In a culture where Christ's birth has become an occasion for getting, Volf wrote, God is reduced to a Santa-figure who is "all ears to hear every one of our wishes with an infinite bag full of gifts."

But, Volf argues, Christmas is the celebration of the birth of an infant who showed God's love in a mission that ended in cruel death.

"What baffles us is that someone would give his life for a cause," he wrote. "That does not fit our Santa Claus culture with its Santa Claus god. Our key values are freedom and possession—my freedom and my possession. Most of us don't live for anything larger than ourselves. We cannot fathom dying for anything, except maybe to protect our freedoms and possessions. "

Life is only meaningful when we turn from ourselves and live for God and neighbor, Volf argues. Maybe after September 11, Christmas is a reminder of that.

But the first Christmas after the terrorist attacks may have been changed in other ways, too. Newsday reported that the holiday was also a reminder of pain this year. Grief, sadness, and guilt overshadowed Christmas joy.

"Going out and celebrating, spending money, it seems you're ignoring all those people who have died, who are suffering," Arun Jain, a professor at the University at Buffalo, told Newsday. "[The attacks] had a psychological impact on the American household that's been very deep and very significant."

In response, many Americans have been pulled to Christian messages. Christian music and literature continue on high streaks, while The Washington Post reports Bible sales are way up this holiday season. Though they spiked after the terrorist attacks, sales continue to be strong. Many attribute the continuing numbers to wartime fears, the faltering economy, and layoffs.

"Hard times make people turn to spirituality," said Phil Bujnowski, owner of the Mustard Seed Christian Bookstore across from Loyola University in Chicago's Rogers Park neighborhood, in The Washington Post.

While in the malls picking up Bibles and other gifts, Christmas shoppers may have been looking for peace of mind as much for bargains. In fact, the Associated Press reported that "storefront mall ministries feel they have a more important role than ever, after the enormous loss of life in the terrorist attacks left people feeling newly vulnerable and reflective."

While this Christmas saw changes, some things returned to normal. "Churches were decorated with poinsettias and wreaths, not American flags, and Christmas carols replaced the patriotic anthems that had become familiar elements of worship," The Boston Globe reports in today's wrap-up of area services.

"In this year of national unrest and international strife, it can be very hard to speak the words of peace and goodwill," The Rev. Earl K. Holt III, the minister of King's Chapel in downtown Boston, told The Globe. "But that is all the more reason to speak them."

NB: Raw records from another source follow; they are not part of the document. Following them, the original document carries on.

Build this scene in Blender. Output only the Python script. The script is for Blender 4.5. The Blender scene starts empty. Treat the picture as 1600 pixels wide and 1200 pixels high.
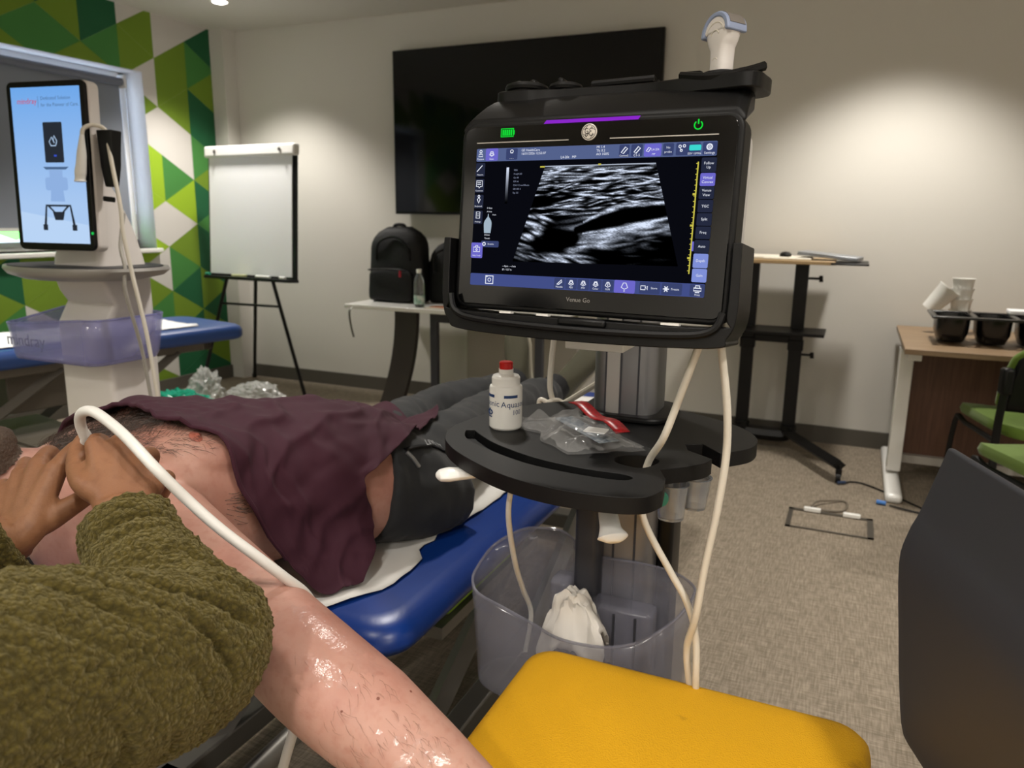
import bpy, bmesh, math, random
import numpy as np
from mathutils import Vector, Matrix, noise, bvhtree

random.seed(7)
C = bpy.context.scene.collection
R = math.radians
sc = bpy.context.scene

# ------------------------------------------------------------------ camera
CAM = Vector((0, 0, 1.3))
_p, _y, _r = R(12.3), R(24.0), R(0.65)
fwd = Vector((-math.sin(_y)*math.cos(_p), math.cos(_y)*math.cos(_p), -math.sin(_p)))
rt = fwd.cross(Vector((0, 0, 1))).normalized(); up = rt.cross(fwd)
rt2 = rt*math.cos(_r) + up*math.sin(_r); up2 = -rt*math.sin(_r) + up*math.cos(_r)
cd = bpy.data.cameras.new('camera'); cam = bpy.data.objects.new('camera', cd); C.objects.link(cam)
cam.matrix_world = Matrix((( rt2.x, up2.x, -fwd.x, CAM.x), (rt2.y, up2.y, -fwd.y, CAM.y), (rt2.z, up2.z, -fwd.z, CAM.z), (0, 0, 0, 1)))
cd.sensor_width = 36; cd.lens = 36*1190/1600; cd.clip_start = .02
cd.dof.use_dof = True; cd.dof.focus_distance = 1.06; cd.dof.aperture_fstop = 6.9
sc.camera = cam

# ------------------------------------------------------------------ light
sc.view_settings.view_transform = 'Standard'; sc.view_settings.look = 'None'
sc.view_settings.exposure = 0.0; sc.view_settings.gamma = 1.0; sc.view_settings.use_curve_mapping = False
wd = bpy.data.worlds.new('world'); sc.world = wd; wd.use_nodes = True
wd.node_tree.nodes['Background'].inputs[0].default_value = (.62, .76, 1, 1)
wd.node_tree.nodes['Background'].inputs[1].default_value = 9
CEIL = 2.652
DOWNLIGHTS_AND_FILLS = [(-3.93, 4.1, 105), (.14, 4.1, 98), (-1.25, 2.25, 80), (-3.93, 1.9, 110), (-.62, .12, 40), (.8, .35, 85), (2.2, 2.4, 120), (-.2, -1.4, 130), (-2.6, -.8, 120), (2.2, -.6, 130), (-.6, -2.1, 130), (1.6, -2.1, 130), (-2.8, -2.1, 120)]  # later entries include unseen spots added to fill the room with bounced light
def lamp(x, y, power):
    l = bpy.data.lights.new('downlight_and_fill_lamp', 'SPOT'); o = bpy.data.objects.new('downlight_and_fill_lamp', l); C.objects.link(o)
    o.location = (x, y, CEIL-.03); l.energy = power*(1.5 if y > 1.6 else 1.15); l.spot_size = R(108 if y > 1.6 else 150); l.spot_blend = .6 if y > 1.6 else .8
    l.shadow_soft_size = .09; l.color = (1, .945, .87)
for x, y, pw in DOWNLIGHTS_AND_FILLS: lamp(x, y, pw)

# ------------------------------------------------------------------ helpers
def lin(h):
    h = h.lstrip('#'); c = [int(h[i:i+2], 16)/255 for i in (0, 2, 4)]
    return tuple(x/12.92 if x <= .04045 else ((x+.055)/1.055)**2.4 for x in c)
def mat(name, col, rough=.5, metal=0, bump=None, var=None, spec=.5, trans=0, alpha=1, emit=0, sheen=0, coat=0, sss=0):
    m = bpy.data.materials.new(name); m.use_nodes = True; nt = m.node_tree; b = nt.nodes['Principled BSDF']
    c = lin(col) if isinstance(col, str) else col
    I = b.inputs
    I['Base Color'].default_value = (*c, 1); I['Roughness'].default_value = rough; I['Metallic'].default_value = metal
    I['Specular IOR Level'].default_value = spec; I['Transmission Weight'].default_value = trans; I['Alpha'].default_value = alpha
    if sheen: I['Sheen Weight'].default_value = sheen; I['Sheen Roughness'].default_value = .5
    if coat: I['Coat Weight'].default_value = coat; I['Coat Roughness'].default_value = .1
    if sss: I['Subsurface Weight'].default_value = sss; I['Subsurface Radius'].default_value = (.012, .005, .003); I['Subsurface Scale'].default_value = 1
    if emit: I['Emission Color'].default_value = (*c, 1); I['Emission Strength'].default_value = emit
    tc = nt.nodes.new('ShaderNodeTexCoord')
    def tex(scale, detail=4):
        mp = nt.nodes.new('ShaderNodeMapping'); nt.links.new(tc.outputs['Object'], mp.inputs[0])
        n = nt.nodes.new('ShaderNodeTexNoise'); n.inputs['Detail'].default_value = detail
        if isinstance(scale, tuple): mp.inputs['Scale'].default_value = scale; n.inputs['Scale'].default_value = 1
        else: n.inputs['Scale'].default_value = scale
        nt.links.new(mp.outputs[0], n.inputs['Vector']); return n
    if bump:
        n = tex(bump[0]); bp = nt.nodes.new('ShaderNodeBump'); bp.inputs['Strength'].default_value = bump[1]
        bp.inputs['Distance'].default_value = bump[2] if len(bump) > 2 else .002
        nt.links.new(n.outputs[0], bp.inputs['Height']); nt.links.new(bp.outputs[0], I['Normal'])
    if var:   # (scale, other colour, amount)
        n = tex(var[0]); r = nt.nodes.new('ShaderNodeValToRGB'); r.color_ramp.elements[0].position = .35; r.color_ramp.elements[1].position = .68
        r.color_ramp.elements[0].color = (*c, 1); r.color_ramp.elements[1].color = (*(lin(var[1]) if isinstance(var[1], str) else var[1]), 1)
        nt.links.new(n.outputs[0], r.inputs[0]); nt.links.new(r.outputs[0], I['Base Color'])
    return m
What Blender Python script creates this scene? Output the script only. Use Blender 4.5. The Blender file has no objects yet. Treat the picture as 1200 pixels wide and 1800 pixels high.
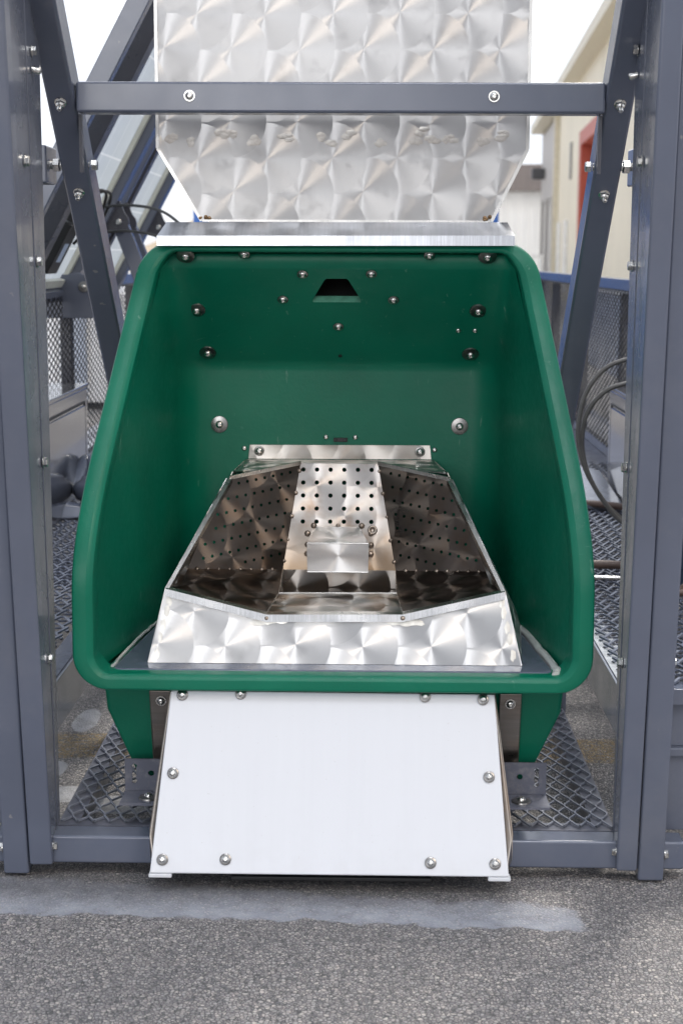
import bpy, bmesh, math, random
from mathutils import Vector, Matrix
from math import radians as RAD, sin, cos, pi, tan, atan2
random.seed(7)
S = bpy.context.scene
COL = S.collection

# ------------------------------------------------------------------ camera, world, sun, exposure
cam_d = bpy.data.cameras.new('camera')
cam = bpy.data.objects.new('camera', cam_d)
COL.objects.link(cam)
S.camera = cam
cam_d.sensor_fit = 'VERTICAL'
cam_d.sensor_height = 36
cam_d.lens = 54
cam_d.clip_start = 0.05
cam_d.clip_end = 2000
_y, _p, _r = RAD(1.0), RAD(9.46), RAD(0.25)
_f = Vector((-sin(_y)*cos(_p), cos(_y)*cos(_p), -sin(_p)))
_rt = Vector((cos(_y), sin(_y), 0))
_up = _rt.cross(_f)
_R = _rt*cos(_r) + _up*sin(_r)
_U = _up*cos(_r) - _rt*sin(_r)
cam.matrix_world = Matrix(((_R.x, _U.x, -_f.x, .053), (_R.y, _U.y, -_f.y, -2.5), (_R.z, _U.z, -_f.z, 1.06), (0, 0, 0, 1)))
cam_d.dof.use_dof = True
cam_d.dof.focus_distance = 2.82
cam_d.dof.aperture_fstop = 6.5

SUN_AZ, SUN_EL = RAD(24), RAD(54)            # azimuth from +Y towards +X; beyond the machine, veiled by cloud
sd = Vector((sin(SUN_AZ)*cos(SUN_EL), cos(SUN_AZ)*cos(SUN_EL), sin(SUN_EL)))
W = bpy.data.worlds.new('World'); S.world = W; W.use_nodes = True
wt = W.node_tree
for n in list(wt.nodes): wt.nodes.remove(n)
wo = wt.nodes.new('ShaderNodeOutputWorld'); bg = wt.nodes.new('ShaderNodeBackground')
sky = wt.nodes.new('ShaderNodeTexSky'); sky.sky_type = 'NISHITA'; sky.sun_disc = False
sky.sun_elevation = SUN_EL; sky.sun_rotation = SUN_AZ; sky.dust_density = 2.0
tc = wt.nodes.new('ShaderNodeTexCoord'); mp = wt.nodes.new('ShaderNodeMapping'); mp.inputs['Scale'].default_value = (1.5, 1.5, 3.2)
nz = wt.nodes.new('ShaderNodeTexNoise'); nz.inputs['Scale'].default_value = 1.5; nz.inputs['Detail'].default_value = 7
rp = wt.nodes.new('ShaderNodeValToRGB'); rp.color_ramp.elements[0].position = .22; rp.color_ramp.elements[1].position = .44
cl = wt.nodes.new('ShaderNodeMix'); cl.data_type = 'RGBA'
br = wt.nodes.new('ShaderNodeMix'); br.data_type = 'RGBA'      # grey and bright parts of the cloud sheet
br.inputs['A'].default_value = (6.0, 6.5, 7.6, 1); br.inputs['B'].default_value = (11.5, 11.8, 12.4, 1)
r2 = wt.nodes.new('ShaderNodeValToRGB'); r2.color_ramp.elements[0].position = .44; r2.color_ramp.elements[1].position = .68
n2 = wt.nodes.new('ShaderNodeTexNoise'); n2.inputs['Scale'].default_value = 1.1; n2.inputs['Detail'].default_value = 6
wt.links.new(mp.outputs[0], n2.inputs['Vector']); wt.links.new(n2.outputs['Fac'], r2.inputs[0]); wt.links.new(r2.outputs[0], br.inputs['Factor'])
# the cloud is brighter on the sun's side and towards the zenith, greyer behind the viewer
sx_ = wt.nodes.new('ShaderNodeSeparateXYZ'); wt.links.new(tc.outputs['Generated'], sx_.inputs[0])
ry_ = wt.nodes.new('ShaderNodeMapRange'); ry_.inputs['From Min'].default_value = -1; ry_.inputs['From Max'].default_value = 1
ry_.inputs['To Min'].default_value = .50; ry_.inputs['To Max'].default_value = .98; wt.links.new(sx_.outputs[1], ry_.inputs['Value'])
dm_ = wt.nodes.new('ShaderNodeVectorMath'); dm_.operation = 'SCALE'
wt.links.new(br.outputs['Result'], dm_.inputs[0]); wt.links.new(ry_.outputs[0], dm_.inputs['Scale'])
# bright sky patches added unseen behind the viewer, for highlights in the swirled steel
last = dm_.outputs[0]
for az_, el_, rad_, colr in ((-169, 9, 19, (30, 30, 30.5)), (143, 36, 12, (78, 67, 56)), (174, 60, 10, (105, 107, 112))):
    dn = wt.nodes.new('ShaderNodeVectorMath'); dn.operation = 'DOT_PRODUCT'
    dn.inputs[1].default_value = (sin(RAD(az_))*cos(RAD(el_)), cos(RAD(az_))*cos(RAD(el_)), sin(RAD(el_)))
    pw = wt.nodes.new('ShaderNodeMapRange'); pw.interpolation_type = 'SMOOTHERSTEP'
    pw.inputs['From Min'].default_value = cos(RAD(rad_)); pw.inputs['From Max'].default_value = 1.0
    gl_ = wt.nodes.new('ShaderNodeMix'); gl_.data_type = 'RGBA'; gl_.inputs['B'].default_value = colr+(1,)
    wt.links.new(tc.outputs['Generated'], dn.inputs[0]); wt.links.new(dn.outputs['Value'], pw.inputs['Value']); wt.links.new(pw.outputs[0], gl_.inputs['Factor'])
    wt.links.new(last, gl_.inputs['A']); last = gl_.outputs['Result']
wt.links.new(last, cl.inputs['B'])
wt.links.new(tc.outputs['Generated'], mp.inputs['Vector']); wt.links.new(mp.outputs[0], nz.inputs['Vector'])
wt.links.new(nz.outputs['Fac'], rp.inputs[0]); wt.links.new(rp.outputs[0], cl.inputs['Factor'])
wt.links.new(sky.outputs[0], cl.inputs['A']); wt.links.new(cl.outputs['Result'], bg.inputs['Color'])
bg.inputs['Strength'].default_value = .1
wt.links.new(bg.outputs[0], wo.inputs['Surface'])
sun_d = bpy.data.lights.new('sun', 'SUN'); sun_d.energy = 1.9; sun_d.angle = RAD(14); sun_d.color = (1, .95, .87)
sun = bpy.data.objects.new('sun', sun_d); COL.objects.link(sun)
sun.rotation_euler = sd.to_track_quat('Z', 'Y').to_euler()
sun.location = sd*30
S.view_settings.view_transform = 'Standard'
S.view_settings.look = 'None'
S.view_settings.exposure = 0.68
S.view_settings.gamma = 1

# ------------------------------------------------------------------ node helpers
class NT:
    def __init__(s, name):
        s.m = bpy.data.materials.new(name); s.m.use_nodes = True; s.t = s.m.node_tree
        for n in list(s.t.nodes): s.t.nodes.remove(n)
        s.out = s.n('ShaderNodeOutputMaterial')
    def n(s, typ, **k):
        x = s.t.nodes.new(typ)
        for a, b in k.items(): setattr(x, a, b)
        return x
    def set(s, inp, v):
        if isinstance(v, bpy.types.NodeSocket): s.t.links.new(v, inp)
        elif v is not None: inp.default_value = v
    def M(s, op, a, b=None, c=None):
        x = s.n('ShaderNodeMath', operation=op)
        for i, v in enumerate((a, b, c)):
            if v is not None: s.set(x.inputs[i], v)
        return x.outputs[0]
    def V(s, op, a, b=None, scale=None):
        x = s.n('ShaderNodeVectorMath', operation=op); s.set(x.inputs[0], a)
        if b is not None: s.set(x.inputs[1], b)
        if scale is not None: s.set(x.inputs['Scale'], scale)
        return x.outputs[0]
    def mix(s, f, a, b, blend='MIX'):
        x = s.n('ShaderNodeMix', data_type='RGBA', blend_type=blend)
        s.set(x.inputs['Factor'], f); s.set(x.inputs['A'], a); s.set(x.inputs['B'], b)
        return x.outputs['Result']
    def noise(s, scale, detail=4, vec=None, rough=.5, dist=0):
        x = s.n('ShaderNodeTexNoise'); x.inputs['Scale'].default_value = scale; x.inputs['Detail'].default_value = detail
        x.inputs['Roughness'].default_value = rough; x.inputs['Distortion'].default_value = dist
        if vec is not None: s.set(x.inputs['Vector'], vec)
        return x.outputs['Fac']
    def step(s, v, lo, hi, a=0., b=1.):
        x = s.n('ShaderNodeMapRange'); s.set(x.inputs['Value'], v)
        x.inputs['From Min'].default_value = lo; x.inputs['From Max'].default_value = hi
        x.inputs['To Min'].default_value = a; x.inputs['To Max'].default_value = b
        return x.outputs[0]
    def obj(s): return s.n('ShaderNodeTexCoord').outputs['Object']
    def world(s): return s.n('ShaderNodeNewGeometry').outputs['Position']
    def bump(s, h, strength, dist, normal=None):
        x = s.n('ShaderNodeBump'); x.inputs['Strength'].default_value = strength; x.inputs['Distance'].default_value = dist
        s.set(x.inputs['Height'], h)
        if normal is not None: s.set(x.inputs['Normal'], normal)
        return x.outputs[0]
    def pbr(s, **k):
        x = s.n('ShaderNodeBsdfPrincipled')
        for a, b in k.items(): s.set(x.inputs[a.replace('_', ' ')], b)
        s.t.links.new(x.outputs[0], s.out.inputs['Surface'])
        return x

def rgb(r, g, b): return (r, g, b, 1)

def paint(name, col, rough=.25, var=.12, peel=.06, coat=0., dust=.0):
    m = NT(name); P = m.world()
    a = m.noise(7, 5, P); b = m.noise(55, 4, P, .65)
    c = m.mix(m.step(a, .3, .7), rgb(*[x*(1-var) for x in col]), rgb(*[x*(1+var) for x in col]))
    chip = m.noise(31, 3, P, .45)
    c = m.mix(m.step(chip, .745, .765, 0, .55), c, rgb(.30, .29, .28))
    c = m.mix(m.step(m.noise(3.1, 6, P, .7), .5, .8, 0, .13), c, rgb(.34, .33, .32))
    if dust: c = m.mix(m.step(b, .5, .85, 0, dust), c, rgb(.38, .36, .34))
    r = m.step(m.noise(18, 5, P), .3, .75, rough*.8, rough*1.35)
    m.pbr(Base_Color=c, Roughness=r, Normal=m.bump(m.noise(230, 2, P), peel, .002), Coat_Weight=coat, Coat_Roughness=.08)
    return m.m

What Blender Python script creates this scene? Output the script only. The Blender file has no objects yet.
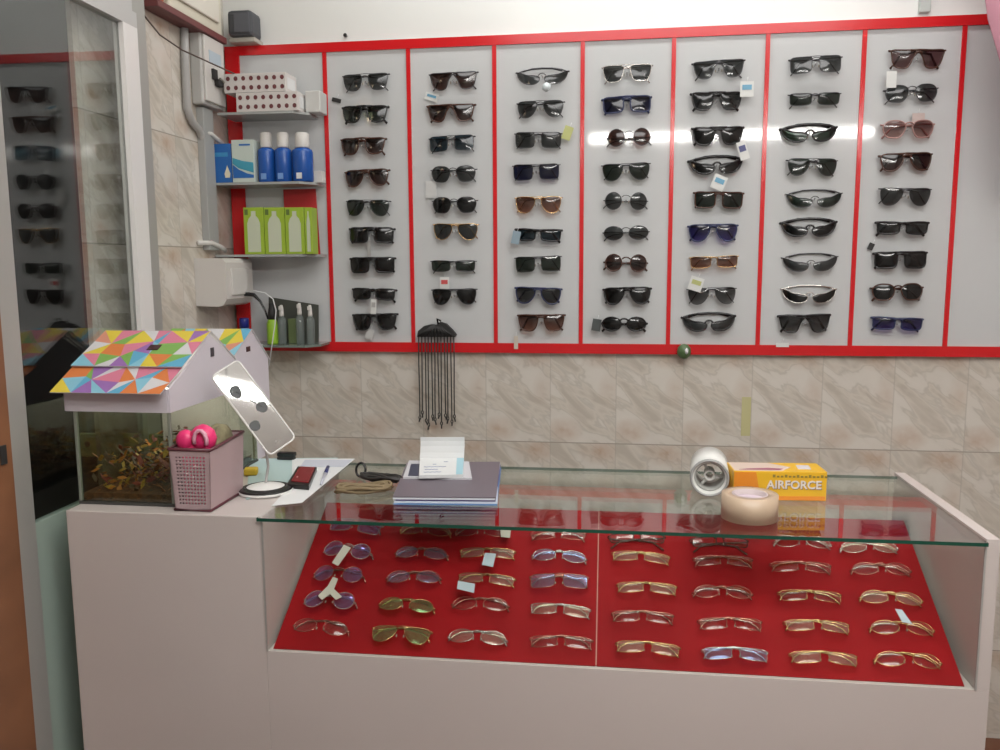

Bush to sit in for Pat Robertson
Washington Post writer Dana Milbank reports that Pat Robertson's resignation as the head of the Christian Coalition is just part of a larger picture: President George W. Bush has become the de facto leader of the Religious Right; former Religious Right leaders are becoming less politically active; and the President is taking his message directly to religiously conservative voters without having to seek the blessing of Robertson, Jerry Falwell, James Dobson, and others.